My husband’s paternal grandparents, Sarah and Morris Gerstein are buried in the Odessa section.  They immigrated from Odessa to Chicago in the early 1900’s. 

Morris Gerstein

 Most of the gravestones in Jewish Waldheim include pictures of the persons buried there.  Many have bronze covers, similar to those on the Gerstein gravestone.  Sarah died in 1929, but her picture was taken many years earlier.  Morris's picture appears to be taken later in his life.

Sarah Gerstein

Stuchin Monument in Jewish Waldheim Cemetery

The maternal grandparents, Abraham and Rose Krause, are buried in the Stuchiner section, which was organized by the Stuchin Social Society. In this section, there is a monument to the Jews of Stuchin, killed by the Nazis in World War 2, erected by the Stuchiner Society. There is also a Lomzer section in Waldhiem, organized by Jews from the town of Lomza, near Stuchin.
Unfortunately the picture of my husband's maternal grandfather is gone, and the cover was taken from his grandmother's picture.
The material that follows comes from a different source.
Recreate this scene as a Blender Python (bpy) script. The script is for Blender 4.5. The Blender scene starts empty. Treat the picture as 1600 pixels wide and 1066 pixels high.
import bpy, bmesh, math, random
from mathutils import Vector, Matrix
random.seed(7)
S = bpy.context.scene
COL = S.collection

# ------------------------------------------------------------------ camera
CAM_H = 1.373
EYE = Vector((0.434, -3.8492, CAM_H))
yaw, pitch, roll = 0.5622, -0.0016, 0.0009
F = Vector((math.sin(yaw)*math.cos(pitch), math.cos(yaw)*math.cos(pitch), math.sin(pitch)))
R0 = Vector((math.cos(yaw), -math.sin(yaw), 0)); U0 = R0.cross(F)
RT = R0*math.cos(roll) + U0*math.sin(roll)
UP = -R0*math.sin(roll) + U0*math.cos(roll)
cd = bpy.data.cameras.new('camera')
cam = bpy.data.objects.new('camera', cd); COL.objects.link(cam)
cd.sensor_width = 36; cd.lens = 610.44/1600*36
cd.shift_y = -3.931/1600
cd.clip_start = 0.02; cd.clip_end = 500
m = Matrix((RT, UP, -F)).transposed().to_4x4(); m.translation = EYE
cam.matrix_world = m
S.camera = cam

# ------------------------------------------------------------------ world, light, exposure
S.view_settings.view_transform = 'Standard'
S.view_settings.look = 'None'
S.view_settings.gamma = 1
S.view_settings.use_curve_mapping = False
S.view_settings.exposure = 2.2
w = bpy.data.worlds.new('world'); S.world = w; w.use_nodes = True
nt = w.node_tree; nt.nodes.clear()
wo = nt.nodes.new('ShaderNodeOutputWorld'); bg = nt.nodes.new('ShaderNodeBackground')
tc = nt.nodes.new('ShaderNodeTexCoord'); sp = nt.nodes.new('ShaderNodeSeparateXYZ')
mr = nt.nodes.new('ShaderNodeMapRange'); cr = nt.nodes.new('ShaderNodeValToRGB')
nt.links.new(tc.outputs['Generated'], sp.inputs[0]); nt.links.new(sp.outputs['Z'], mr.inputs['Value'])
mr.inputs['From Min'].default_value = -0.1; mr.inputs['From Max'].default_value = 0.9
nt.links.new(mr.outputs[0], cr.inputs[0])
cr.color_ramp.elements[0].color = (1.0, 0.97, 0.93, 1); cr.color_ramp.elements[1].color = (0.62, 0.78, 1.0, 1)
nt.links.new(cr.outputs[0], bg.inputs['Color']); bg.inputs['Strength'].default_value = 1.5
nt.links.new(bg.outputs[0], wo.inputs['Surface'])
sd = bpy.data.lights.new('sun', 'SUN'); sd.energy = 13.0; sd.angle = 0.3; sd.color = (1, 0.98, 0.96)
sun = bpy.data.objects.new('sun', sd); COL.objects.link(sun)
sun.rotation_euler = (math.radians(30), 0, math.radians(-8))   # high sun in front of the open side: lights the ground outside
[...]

Rose Krause's sister, Fannie  Center and her husband, Abraham are buried nearby.

In Chicago, a law forbid any cemeteries to be built within the city limits.  Since there are quite a few older cemeteries in Chicago, how did this come to be?  Most of these cemeteries were built just outside the city limits, directly across the street from Chicago, and as the city grew, the area was annexed by the city of Chicago. Today, several older cemeteries line Crawford Ave, the western city limits of Chicago.  There are many other cemeteries in addition to Jewish Waldheim, in Forest Park, which was far enough outside the city limits, so it was unlikely to be annexed by Chicago.

Rosehill Cemetery station in Chicago, accessed by train.

Traveling from Chicago's West side, where many Jewish people lived, to Forest Park took most of the day when Waldheim was organized in the early 1870’s.  To remedy this, the Metropolitan Elevated Company started funeral service to Forest Park in 1914 and ended 20 years later.  Special cars were designed to transport the family and the casket to the cemetery.  Eventually funeral service was expanded to serve many Chicago area cemeteries, elaborate entrances were built adjacent to the railroad tracks just outside the cemetery. The remnants of the old stop can be seen at Rosehill Cemetery on the Metra North line.